▶ **Goal**
Give back exactly the lines that run from the beginning of the entries to the line containing "flange(t, at(136, 314, 3.7), pb", both included, and nothing else.

▶ **Working data**
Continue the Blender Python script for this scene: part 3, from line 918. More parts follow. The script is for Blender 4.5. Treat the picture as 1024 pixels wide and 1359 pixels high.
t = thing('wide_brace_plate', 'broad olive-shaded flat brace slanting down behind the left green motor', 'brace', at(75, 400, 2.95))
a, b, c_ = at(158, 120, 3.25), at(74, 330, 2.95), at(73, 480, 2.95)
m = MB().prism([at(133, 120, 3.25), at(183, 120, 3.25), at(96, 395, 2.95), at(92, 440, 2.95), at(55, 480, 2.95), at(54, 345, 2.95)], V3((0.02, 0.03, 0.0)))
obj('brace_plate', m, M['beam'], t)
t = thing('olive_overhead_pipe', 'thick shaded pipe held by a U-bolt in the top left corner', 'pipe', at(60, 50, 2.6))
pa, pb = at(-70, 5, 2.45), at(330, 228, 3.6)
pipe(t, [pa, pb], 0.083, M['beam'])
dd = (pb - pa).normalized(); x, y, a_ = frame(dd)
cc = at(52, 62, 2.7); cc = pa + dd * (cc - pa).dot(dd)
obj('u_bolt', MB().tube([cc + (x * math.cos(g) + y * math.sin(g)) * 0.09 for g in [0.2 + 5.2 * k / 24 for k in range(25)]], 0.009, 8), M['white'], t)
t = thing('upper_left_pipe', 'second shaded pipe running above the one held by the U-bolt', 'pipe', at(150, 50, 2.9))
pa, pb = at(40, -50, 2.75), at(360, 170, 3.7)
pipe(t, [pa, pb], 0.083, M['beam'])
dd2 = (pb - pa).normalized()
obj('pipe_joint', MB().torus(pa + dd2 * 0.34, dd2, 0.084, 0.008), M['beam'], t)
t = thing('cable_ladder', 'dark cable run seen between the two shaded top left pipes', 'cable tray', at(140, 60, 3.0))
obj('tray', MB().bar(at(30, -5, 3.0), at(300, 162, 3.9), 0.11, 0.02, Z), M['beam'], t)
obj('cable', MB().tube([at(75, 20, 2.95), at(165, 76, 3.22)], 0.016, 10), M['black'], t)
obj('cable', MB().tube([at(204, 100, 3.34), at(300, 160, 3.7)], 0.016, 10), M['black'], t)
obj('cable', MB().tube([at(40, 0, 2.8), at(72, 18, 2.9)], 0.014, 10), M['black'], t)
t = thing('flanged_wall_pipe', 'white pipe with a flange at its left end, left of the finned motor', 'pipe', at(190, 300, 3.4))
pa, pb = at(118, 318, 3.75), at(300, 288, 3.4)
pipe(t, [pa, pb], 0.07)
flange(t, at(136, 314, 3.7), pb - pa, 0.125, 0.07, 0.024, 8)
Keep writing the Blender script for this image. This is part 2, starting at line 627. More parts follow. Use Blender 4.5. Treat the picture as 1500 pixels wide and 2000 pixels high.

▶ **Task result**
Continue the Blender Python script for this scene: part 3, from line 918. More parts follow. The script is for Blender 4.5. Treat the picture as 1024 pixels wide and 1359 pixels high.
t = thing('wide_brace_plate', 'broad olive-shaded flat brace slanting down behind the left green motor', 'brace', at(75, 400, 2.95))
a, b, c_ = at(158, 120, 3.25), at(74, 330, 2.95), at(73, 480, 2.95)
m = MB().prism([at(133, 120, 3.25), at(183, 120, 3.25), at(96, 395, 2.95), at(92, 440, 2.95), at(55, 480, 2.95), at(54, 345, 2.95)], V3((0.02, 0.03, 0.0)))
obj('brace_plate', m, M['beam'], t)
t = thing('olive_overhead_pipe', 'thick shaded pipe held by a U-bolt in the top left corner', 'pipe', at(60, 50, 2.6))
pa, pb = at(-70, 5, 2.45), at(330, 228, 3.6)
pipe(t, [pa, pb], 0.083, M['beam'])
dd = (pb - pa).normalized(); x, y, a_ = frame(dd)
cc = at(52, 62, 2.7); cc = pa + dd * (cc - pa).dot(dd)
obj('u_bolt', MB().tube([cc + (x * math.cos(g) + y * math.sin(g)) * 0.09 for g in [0.2 + 5.2 * k / 24 for k in range(25)]], 0.009, 8), M['white'], t)
t = thing('upper_left_pipe', 'second shaded pipe running above the one held by the U-bolt', 'pipe', at(150, 50, 2.9))
pa, pb = at(40, -50, 2.75), at(360, 170, 3.7)
pipe(t, [pa, pb], 0.083, M['beam'])
dd2 = (pb - pa).normalized()
obj('pipe_joint', MB().torus(pa + dd2 * 0.34, dd2, 0.084, 0.008), M['beam'], t)
t = thing('cable_ladder', 'dark cable run seen between the two shaded top left pipes', 'cable tray', at(140, 60, 3.0))
obj('tray', MB().bar(at(30, -5, 3.0), at(300, 162, 3.9), 0.11, 0.02, Z), M['beam'], t)
obj('cable', MB().tube([at(75, 20, 2.95), at(165, 76, 3.22)], 0.016, 10), M['black'], t)
obj('cable', MB().tube([at(204, 100, 3.34), at(300, 160, 3.7)], 0.016, 10), M['black'], t)
obj('cable', MB().tube([at(40, 0, 2.8), at(72, 18, 2.9)], 0.014, 10), M['black'], t)
t = thing('flanged_wall_pipe', 'white pipe with a flange at its left end, left of the finned motor', 'pipe', at(190, 300, 3.4))
pa, pb = at(118, 318, 3.75), at(300, 288, 3.4)
pipe(t, [pa, pb], 0.07)
flange(t, at(136, 314, 3.7), pb - pa, 0.125, 0.07, 0.024, 8)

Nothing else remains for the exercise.